In the material below, please retype the lines from the very first through the one with "COL = SC.collection", exactly and without pictures.

☆ ☆ ☆ ☆

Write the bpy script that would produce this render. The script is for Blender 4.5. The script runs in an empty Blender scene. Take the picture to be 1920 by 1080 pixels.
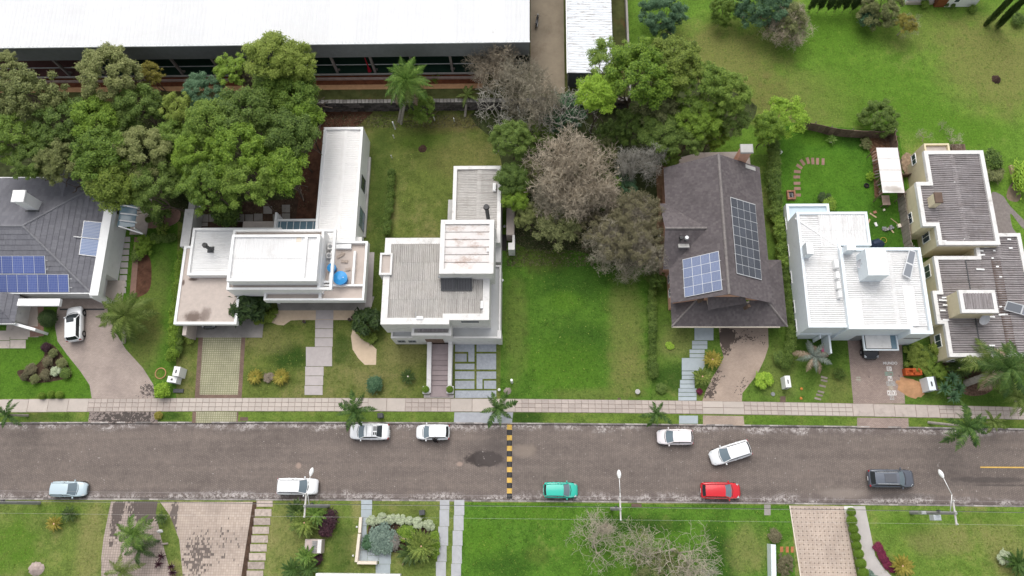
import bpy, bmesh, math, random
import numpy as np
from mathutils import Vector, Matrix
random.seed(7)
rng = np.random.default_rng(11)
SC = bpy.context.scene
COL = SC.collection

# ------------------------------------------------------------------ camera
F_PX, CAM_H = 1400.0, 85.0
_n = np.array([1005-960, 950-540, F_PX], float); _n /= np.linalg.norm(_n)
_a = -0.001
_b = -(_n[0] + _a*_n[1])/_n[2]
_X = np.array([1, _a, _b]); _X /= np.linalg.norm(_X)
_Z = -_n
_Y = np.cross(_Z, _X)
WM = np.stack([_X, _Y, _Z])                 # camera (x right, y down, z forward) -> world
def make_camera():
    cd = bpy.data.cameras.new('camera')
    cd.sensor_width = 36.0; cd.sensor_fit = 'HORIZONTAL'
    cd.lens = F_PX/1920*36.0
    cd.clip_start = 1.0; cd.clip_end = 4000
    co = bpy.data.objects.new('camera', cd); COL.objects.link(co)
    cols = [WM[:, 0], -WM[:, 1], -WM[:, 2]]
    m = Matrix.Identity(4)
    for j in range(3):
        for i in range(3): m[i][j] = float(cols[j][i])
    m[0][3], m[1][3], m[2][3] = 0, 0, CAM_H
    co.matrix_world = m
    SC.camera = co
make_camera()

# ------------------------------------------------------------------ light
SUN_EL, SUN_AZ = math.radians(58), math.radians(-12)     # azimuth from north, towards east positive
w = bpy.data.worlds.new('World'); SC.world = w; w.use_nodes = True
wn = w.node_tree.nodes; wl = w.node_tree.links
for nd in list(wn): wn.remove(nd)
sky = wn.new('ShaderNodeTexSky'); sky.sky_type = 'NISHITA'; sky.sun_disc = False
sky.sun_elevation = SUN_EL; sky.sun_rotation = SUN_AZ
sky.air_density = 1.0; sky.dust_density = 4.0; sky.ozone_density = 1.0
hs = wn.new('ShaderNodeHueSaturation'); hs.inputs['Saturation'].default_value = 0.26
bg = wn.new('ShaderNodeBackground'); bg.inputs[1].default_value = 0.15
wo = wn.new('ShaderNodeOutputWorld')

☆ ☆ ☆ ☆

> **The response**:
Write the bpy script that would produce this render. The script is for Blender 4.5. The script runs in an empty Blender scene. Take the picture to be 1920 by 1080 pixels.
import bpy, bmesh, math, random
import numpy as np
from mathutils import Vector, Matrix
random.seed(7)
rng = np.random.default_rng(11)
SC = bpy.context.scene
COL = SC.collection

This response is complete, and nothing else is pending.